— Start of Information shown —

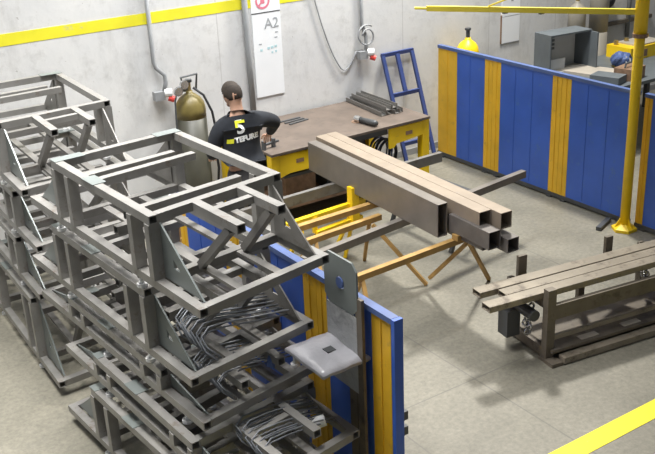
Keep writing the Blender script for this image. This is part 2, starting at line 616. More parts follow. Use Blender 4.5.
one('arm_tip', M['yellow_pale'], t, tube, [armv + V(0, 0, 2.15), armv * 1.06 + V(0, 0, 2.15)], 0.013, 8)
one('tie_rod', M['yellow_pale'], t, tube, [ad * 0.05 + V(0, 0, 2.72), armv * 0.70 + V(0, 0, 2.18)], 0.009, 6)
for k in (0.45, 0.62):
    one('trolley_clip', M['dark'], t, box, armv * k + V(0, 0, 2.12), (0.05, 0.03, 0.012))

# ------------------------------------------------------------------ wall furniture
def conduit(name, label, x, z_top, z_bot, kink):
    t = thing(name, label, 'socket drop', (x, WY, 0), 0, 'socket drops on the white wall')
    y = -0.03
    pts = [(0, y, z_top), (0, y, z_bot + 0.34), (0.015, y - 0.01, z_bot + 0.28), (kink, y - 0.03, z_bot + 0.20), (kink * 1.05, y - 0.03, z_bot + 0.12), (kink * 0.7, y - 0.04, z_bot + 0.04)]
    one('cable_pipe', M['conduit'], t, tube, pts, 0.022, 10, smooth=True)
    sb = one('socket_body', M['conduit'], t, box, (kink * 0.5 - 0.04, y - 0.03, z_bot), (0.11, 0.07, 0.09))
    one('socket_cap', M['white'], sb, tube, [(kink * 0.5 + 0.02, y - 0.04, z_bot + 0.02), (kink * 0.5 + 0.09, y - 0.07, z_bot + 0.02)], 0.045, 12)
    one('plug', M['red'], sb, tube, [(kink * 0.5 + 0.05, y - 0.06, z_bot - 0.03), (kink * 0.5 + 0.10, y - 0.09, z_bot - 0.05)], 0.032, 10)
    return t
conduit('socket_drop', 'grey cable pipe with red and white socket hanging left of the gas bottle', -3.54, 2.75, 1.37, 0.09)
t = conduit('socket_drop', 'grey cable pipe with red socket and coiled cable above the blue frame', -0.96, 2.6, 1.38, 0.03)
pts = []
for k in range(30):
    a = k / 29 * math.pi * 2.6
    pts.append((0.03 + 0.12 * math.cos(a + 0.8) * (1 - k * 0.012), -0.06 - 0.001 * k, 1.62 + 0.10 * math.sin(a + 0.8) - 0.002 * k))
one('cable_coil', M['conduit'], t, tube, pts, 0.010, 6, smooth=True)

t = tag(one('wall_pipe', M['conduit'], None, tube, [(-2.47, WY - 0.03, 3.2), (-2.45, WY - 0.03, 1.6), (-2.44, WY - 0.03, 0.9)], 0.032, 12, smooth=True), 'straight grey pipe running down the wall beside the white sign', 'pipe')
pts = []
for k in range(25):
    s = k / 24
    x = -1.62 + s * 0.58
    z = 1.13 + 1.12 * (1 - s) ** 2.2 * 1.0 + 0.32 * max(0, s - 0.62) ** 1.5 * 4
    pts.append((x, WY - 0.02, z))
pts = [(-1.66, WY - 0.02, 2.5)] + pts
tag(one('hanging_cable', M['conduit'], None, tube, pts, 0.008, 6, smooth=True), 'thin grey cable looping down the white wall between sign and socket', 'cable')

# sign board A2
t = thing('wall_sign', 'tall white wall sign with a pink prohibition ring and A2', 'sign', (-2.19, WY, 1.0))
bm = bmesh.new(); bx(bm, -0.18, 0.17, -0.012, 0, 1.03, 1.50)
ub = link('upper_board', bm, M['sign_white'], t)
bm = bmesh.new(); bx(bm, -0.18, 0.17, -0.012, 0, 0.12, 1.02)
lbd = link('lower_board', bm, M['sign_marked'], t)
one('divider', M['dark'], t, bx, -0.18, 0.17, -0.014, 0, 1.02, 1.03)
def ring_xz(bm, c, r0, r1, y, n=28):
    a = []
    for k in range(n):
        th = 2 * math.pi * k / n
        a.append([bm.verts.new((c[0] + r * math.cos(th), y, c[1] + r * math.sin(th))) for r in (r0, r1)])
    for k in range(n):
        j = (k + 1) % n
        bm.faces.new((a[k][0], a[k][1], a[j][1], a[j][0]))
bm = bmesh.new()
ring_xz(bm, (-0.04, 1.15), 0.065, 0.088, -0.0145)
beam(bm, (-0.085, -0.0145, 1.105), (0.005, -0.0145, 1.195), 0.002, 0.016)
link('prohibition_ring', bm, M['sign_pink'], ub)
bm = bmesh.new()
bx(bm, -0.065, -0.015, -0.0142, -0.012, 1.12, 1.18)
link('prohibition_symbol', bm, M['sign_pink'], ub)
RX = Matrix.Rotation(math.radians(90), 4, 'X')
text_mesh('lettering', 'A2', 0.155, M['sign_grey'], Matrix.Translation((0.055, -0.0135, 0.90)) @ RX, 0.001, lbd)
bm = bmesh.new()
for (x, z, w) in ((0.0, 0.64, 0.03), (0.045, 0.645, 0.035), (0.09, 0.65, 0.03), (0.045, 0.59, 0.02), (0.09, 0.595, 0.022), (-0.09, 0.63, 0.03)):
    bx(bm, x - w / 2, x + w / 2, -0.0135, -0.012, z - 0.012, z + 0.012)
link('small_print', bm, M['sign_cyan'], lbd)
bm = bmesh.new()
for (x, z) in ((0.11, 0.80), (0.10, 0.745), (-0.10, 0.695)):
    bx(bm, x - 0.018, x + 0.018, -0.0135, -0.012, z - 0.006, z + 0.006)
link('small_print', bm, M['sign_grey'], lbd)

# second sign behind the screens
t = thing('wall_sign', 'white wall sign high behind the yellow cylinder, above a pale reflective sheet', 'sign', (1.40, WY, 0))
one('upper_board', M['sign_white'], t, bx, -0.17, 0.14, -0.012, 0, 1.50, 2.2)
one('lower_board', M['sign_marked'], t, bx, -0.17, 0.14, -0.012, 0, 1.16, 1.49)
one('edge_strip', M['rust'], t, bx, -0.185, -0.17, -0.014, 0, 1.16, 1.52)
one('dot_mark', M['sign_grey'], t, bx, -0.02, 0.02, -0.0135, -0.012, 1.68, 1.72)

# gas cylinders
def cylinder(name, label, loc, r, h, body, top, split, group='gas cylinders along the wall', rig=True):
    t = thing(name, label, 'gas cylinder', loc, 0, group)
    sh = h - r * 1.1
    prof = [(r * 0.9, 0.0), (r, 0.03), (r, sh * split)]
    one('body', M[body], t, lathe, prof, 24, smooth=True)
    prof = [(r, sh * split), (r, sh), (r * 0.93, sh + r * 0.4), (r * 0.72, sh + r * 0.75), (r * 0.4, sh + r), (0.035, h), (0.035, h + 0.02)]
    one('shoulder', M[top], t, lathe, prof, 24, smooth=True)
    vv = one('valve', M['dark' if not rig else 'brass'], t, tube, [(0, 0, h + 0.01), (0, 0, h + 0.11)], 0.024, 10)
    one('hand_wheel', M['dark'], vv, tube, [(0, 0, h + 0.11), (0, 0, h + 0.135)], 0.038, 12)
    return t
t = cylinder('gas_cylinder', 'dark olive gas cylinder with regulator and black hoses beside the worker', (-3.26, 0.06, 0), 0.155, 1.38, 'olive', 'olive_top', 0.93)
rg = one('regulator', M['dark'], t, tube, [(-0.04, -0.02, 1.44), (-0.15, -0.05, 1.44)], 0.032, 10)
one('pressure_gauge', M['chrome'], rg, tube, [(-0.10, -0.10, 1.50), (-0.10, -0.13, 1.50)], 0.045, 14)
one('pressure_gauge', M['chrome'], rg, tube, [(-0.17, -0.10, 1.44), (-0.17, -0.13, 1.44)], 0.045, 14)
bm = bmesh.new()
tube(bm, [(-0.05, 0, 1.40), (-0.10, -0.05, 1.56), (0.08, -0.05, 1.57), (0.08, 0, 1.40)], 0.012, 8)
link('guard_handle', bm, M['dark'], t)
pts = [(0.02, -0.06, 1.44), (0.10, -0.12, 1.36), (0.17, -0.14, 1.18), (0.20, -0.13, 0.98), (0.17, -0.15, 0.80), (0.21, -0.10, 0.55), (0.19, -0.06, 0.2)]
one('hose', M['black'], t, tube, pts, 0.013, 8, smooth=True)
pts = [(-0.16, -0.06, 1.42), (-0.20, -0.08, 1.34), (-0.21, -0.08, 1.1), (-0.20, -0.08, 0.6), (-0.21, -0.06, 0.2)]
one('hose', M['dark'], t, tube, pts, 0.009, 8, smooth=True)
cylinder('gas_cylinder', 'bright yellow gas cylinder top rising just behind the first blue screen', (0.43, -0.02, 0), 0.135, 1.38, 'yellow', 'yellow', 0.6, rig=False)
cylinder('gas_cylinder', 'tall grey beige gas cylinder standing on the right of the open cabinet', (2.78, 0.02, 0), 0.125, 1.75, 'cyl_grey', 'cyl_grey', 0.7)
cylinder('gas_cylinder', 'dark gas cylinder half hidden behind the open grey cabinet', (2.40, 0.06, 0), 0.115, 1.55, 'dark', 'cyl_grey', 0.7)

# blue metal frame leaning against the wall
t = thing('window_frame', 'blue metal frame with two upper openings leaning on the wall behind the bench', 'frame', (-0.46, 0.0, 0))
def fb(a, b, w=0.045):
    one('frame_bar', M['blue_frame'], t, beam, a, b, w, 0.03, (0, 1, 0.1))
def fp(u, h):      # point on the leaning frame
    k = 1 - h / 1.33
    return V(-0.22 + u + 0.05 * k, 0.215 - 0.40 * k, h)
fb(fp(0, 1.33), fp(0, 0.02)); fb(fp(0.43, 1.33), fp(0.43, 0.02))
fb(fp(-0.02, 1.32), fp(0.45, 1.32)); fb(fp(0.02, 0.86), fp(0.41, 0.86)); fb(fp(0.02, 0.30), fp(0.41, 0.30)); fb(fp(0.21, 1.31), fp(0.21, 0.88), 0.05)

# ------------------------------------------------------------------ workbench
BZ = 0.88
BX0, BX1, BY0, BY1 = -2.91, -0.90, -0.92, 0.20
t = thing('workbench', 'large yellow legged steel workbench with brown worn top against the wall', 'workbench', ((BX0 + BX1) / 2, (BY0 + BY1) / 2, 0))
hx, hy = (BX1 - BX0) / 2, (BY1 - BY0) / 2
bevel(one('table_top', M['bench_top'], t, bx, -hx, hx, -hy, hy, BZ - 0.03, BZ))
for sx in (-1, 1):
    for sy in (-1, 1):
        one('leg', M['yellow'], t, bx, sx * (hx - 0.05) - 0.045, sx * (hx - 0.05) + 0.045, sy * (hy - 0.06) - 0.045, sy * (hy - 0.06) + 0.045, 0, BZ - 0.03)
def bracket(x0, x1, right):
    y = -hy + 0.025
    z1, z0 = BZ - 0.04, BZ - 0.24
    if right:
        pts = [(x0, y, z1), (x0, y, z0 - 0.02), (x0 + 0.06, y, z0 - 0.02), (x0 + 0.10, y, z0 + 0.02), (x1, y, z0 + 0.05), (x1, y, z1)]
    else:
        pts = [(x0, y, z1), (x0, y, z0 - 0.03), (x0 + 0.12, y, z0), (x1 - 0.06, y, z0), (x1 - 0.05, y, z0 + 0.05), (x1, y, z0 + 0.08), (x1, y, z0 + 0.13), (x1 - 0.07, y, z1)]
    one('corner_bracket', M['yellow'], t, plate, pts, 0.02)
bracket(-hx + 0.09, -hx + 0.56, False)
bracket(hx - 0.55, hx - 0.09, True)
for x0 in (-hx + 0.29, hx - 0.33):
    one('bracket_mark', M['rust'], t, bx, x0, x0 + 0.09, -hy + 0.012, -hy + 0.016, BZ - 0.15, BZ - 0.11)
one('front_rail', M['dark'], t, bx, -hx + 0.56, hx - 0.55, -hy + 0.04, -hy + 0.08, BZ - 0.10, BZ - 0.035)
one('lower_shelf', M['rust'], t, bx, -hx + 0.09, hx - 0.09, -hy + 0.1, hy - 0.05, 0.22, 0.25)
one('back_panel', M['dark'], t, bx, -hx + 0.1, hx - 0.1, hy - 0.04, hy - 0.02, 0.25, BZ - 0.04)

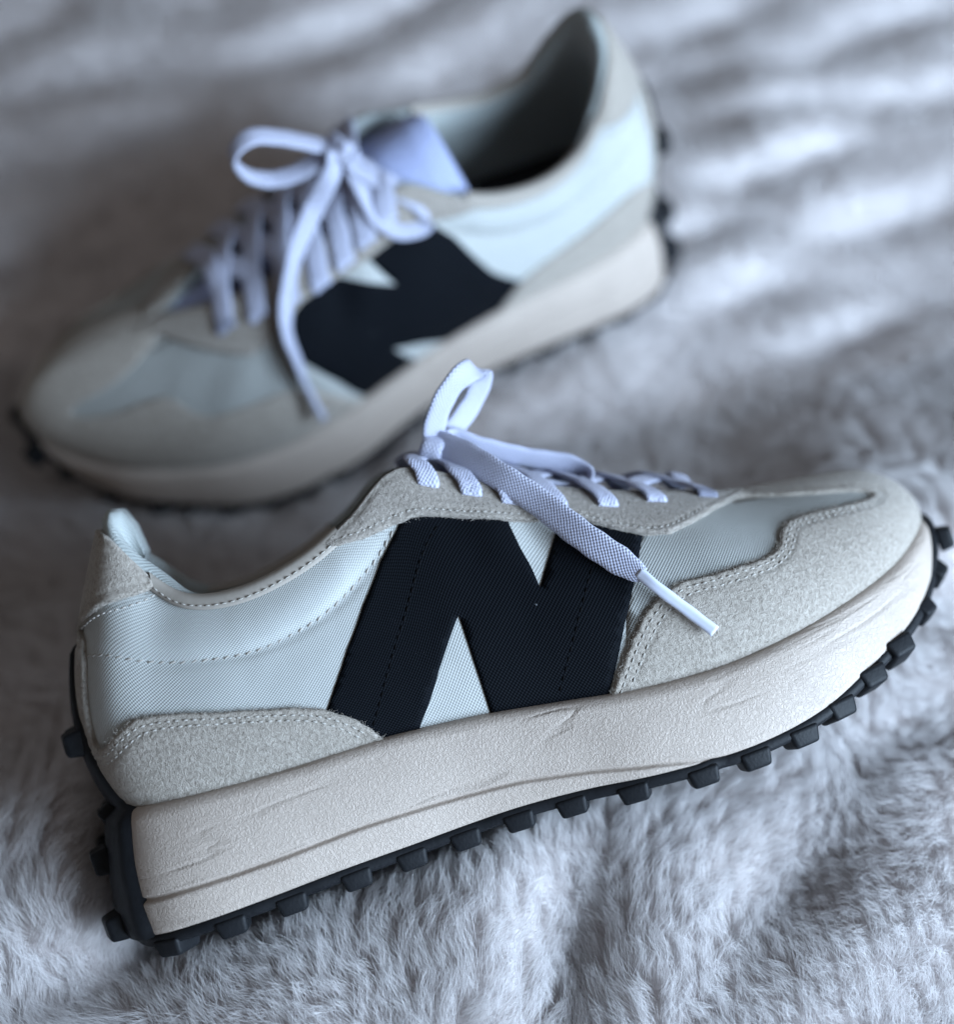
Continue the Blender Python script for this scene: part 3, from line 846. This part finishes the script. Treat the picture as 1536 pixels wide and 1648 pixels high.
        for k, uy in ((.12, .95), (.62, .62), (1.02, .55), (1.42, .42)):
            p, n = heel_pt(uy, k)
            put(LUGH, (np.array(p) + n * .0018) * np.array([1, sd, 1]), n * np.array([1, sd, 1]), (0, 1, .0))
        for k, du in ((.10, .9),):
            p, n = heel_pt(17 - du, k)
            put(LUGS, (np.array(p) + n * .0015) * np.array([1, sd, 1]), n * np.array([1, sd, 1]), (0, 1, 0))
    # --- laces
    EY = EYELETS if front else [8.44, 8.98, 9.50, 10.02, 10.55, 11.08, 11.65]
    lace = bpy.data.objects.new('lace', None); COL.objects.link(lace); lace.parent = root; lace.empty_display_size = .01
    def eye_path(i, sd):
        u, h = EY[i], EYE_H[i] - (0 if front else .05)
        T = cr(TR, u) * .001 * np.array([1, sd, 1])
        return [surf(u, h - .055, .0004, sd), surf(u, h - .045, .0028, sd), surf(u, h + .02, .0036, sd), T + np.array([0, 0, .0042]) - np.array([0, sd * .002, 0])]
    for i in range(len(EYELETS)):
        for sd in ((LAT, MED) if i < len(EYELETS) - 1 else (LAT,)):
            j = i + 1 if i < len(EYELETS) - 1 else i
            a = eye_path(j, sd); b_ = eye_path(i, -sd)[::-1]
            mid = (a[-1] + b_[0]) / 2 + np.array([0, 0, .0020 + (.0014 if sd == LAT else 0)])
            C = a + [mid] + b_
            xd = np.array([.86, 0, -.5])
            ribbon('lace_strand', C, xd, .0068 if front else .0084, .0016, M['lace'], lace, samples=7)
        if i < 7:
            pass
    mm = .001
    if front:
        loops = [('bow_loop', [(143.5,-6,121.5),(145.5,-11,129.5),(151,-15,137),(158,-16,142),(164.5,-12,143),(166,-6,139.5),(161.5,-2,133.5),(153.5,-2,127.5),(146,-4,122)], (.66, .45, -.5)),
                 ('bow_loop', [(144.3,-6,122.9),(150.7,-4,124.5),(158,-4,119),(172.3,-4,110.0),(184.3,-6,103.6),(190.0,-8,98.1),(186.4,-10,94.2),(177.7,-12,96.1),(164.3,-12,103.9),(154.8,-10,111.7),(146.6,-8,120.8)], [(.3,-.6,.6)]*5+[(.2,-.8,.3)]*2+[(.2,-.6,.7)]*4)]
        free = ([(141.5,-3,121.9),(143.5,-8,124.5),(150.3,-16,118.7),(158.3,-25,108.1),(166.6,-31.0,96.5),(175.8,-40.5,80.9),(184.8,-46.6,68.2),(187.6,-48.0,64.8)],
                [(.3,.3,.5),(.4,-.2,.6),(.72,-.25,.55),(.76,-.4,.5),(.80,-.35,.45),(.80,-.3,.5),(.8,-.3,.5),(.8,-.3,.5)])
        agl = [(186.6,-47.7,66.2),(190.0,-50.6,60.0),(196.5,-53.2,50.0),(201.5,-55.4,42.0)]
        knot_c = (143.5, -6.0, 122.5)
        extra = []
    else:
        loops = [('bow_loop', [(144.5,4,134),(150.3,2,134.7),(165.4,0,144.1),(176.8,0,149.2),(185.2,2,145.4),(182.3,4,136.4),(173.6,4,129.6),(162.4,4,128.1),(152.7,3,130.2),(143.8,4,131.8)], (.1, .80, -.05)),
                 ('bow_loop', [(143.3,6,131.7),(139.1,12,125.6),(130,20,119.2),(122.3,27,111.6),(121.9,30,105.7),(132.2,30,106),(139.6,25,111.9),(141.6,18,119.7),(141.8,8,127.4)], (.35, .75, -.42))]
        free = ([(144.6,5,134.9),(147.6,8,134.5),(151.3,10,127.5),(164,18,119.2),(174.9,24,107.9),(182.8,28.2,92.1),(187.8,36.4,82.3),(187.9,43.7,71.8),(188,48.4,63.7)],
                [(.8,.25,-.32)]*5+[(.75,.35,0),(.6,.5,.4),(.5,.5,.6),(.5,.5,.6)])
        agl = [(188,47.9,64.7),(187.6,51,60.0),(186.6,54.6,52.5),(185.4,56.6,46)]
        knot_c = (144.0, 3.5, 132.0)
        extra = [[(143,5,132),(139,9,127),(132,14,121),(126,18,116.5)]]
    for nm, C, wd in loops:
        ribbon(nm, np.array(C) * mm, np.array(wd), .0084, .0017, M['lace'], lace)
    for C in extra: ribbon('lace_strand', np.array(C) * mm, np.array((.4, .4, .6)), .0062, .0016, M['lace'], lace)
    ribbon('lace_end', np.array(free[0]) * mm, np.array(free[1]), .0094 if front else .0080, .0015, M['lace'], lace, taper=([0, .90, .97, 1], [1, 1, .78, .5]))
    ribbon('aglet', np.array(agl) * mm, np.array(free[1][-1]), .0038, .0021, M['aglet'] if front else M['lace'], lace)
    # knot: a wrapped band round the crossing
    kc = np.array(knot_c) * mm; ths = np.linspace(0, 2 * math.pi * .96, 9)
    ax = np.array([.75, -.25 * mir, -.55]); ax /= np.linalg.norm(ax)
    e1 = np.array([0, 1.0, 0]); e1 = e1 - ax * (e1 @ ax); e1 /= np.linalg.norm(e1); e2 = np.cross(ax, e1)
    ribbon('knot', [kc + e1 * math.cos(t) * .0062 + e2 * math.sin(t) * .0042 for t in ths], ax, .0078, .0026, M['lace'], lace)
    ribbon('knot_core', [kc + ax * s for s in (-.004, -.0013, .0013, .004)], e1, .0105, .0062, M['lace'], lace)
    return root

sf = build_sneaker(True); sf.matrix_world = mat4(A_F, O_F)
sf['label'] = 'cream and white sneaker with black N, lying tilted in the foreground, toe pointing right'
sf['category'] = 'sneaker'; sf['group'] = 'pair of sneakers'
sb = build_sneaker(False); sb.matrix_world = mat4(A_B, O_B)
sb['label'] = 'cream and white sneaker standing behind, toe pointing left, its dark open collar showing'
sb['category'] = 'sneaker'; sb['group'] = 'pair of sneakers'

— End of Information shown —

Reproduce the material above from its first line through the line containing "one('trolley_clip', M['dark'], t, box, armv", both ends included, and skip every picture.

Keep writing the Blender script for this image. This is part 2, starting at line 616. More parts follow. Use Blender 4.5.
one('arm_tip', M['yellow_pale'], t, tube, [armv + V(0, 0, 2.15), armv * 1.06 + V(0, 0, 2.15)], 0.013, 8)
one('tie_rod', M['yellow_pale'], t, tube, [ad * 0.05 + V(0, 0, 2.72), armv * 0.70 + V(0, 0, 2.18)], 0.009, 6)
for k in (0.45, 0.62):
    one('trolley_clip', M['dark'], t, box, armv * k + V(0, 0, 2.12), (0.05, 0.03, 0.012))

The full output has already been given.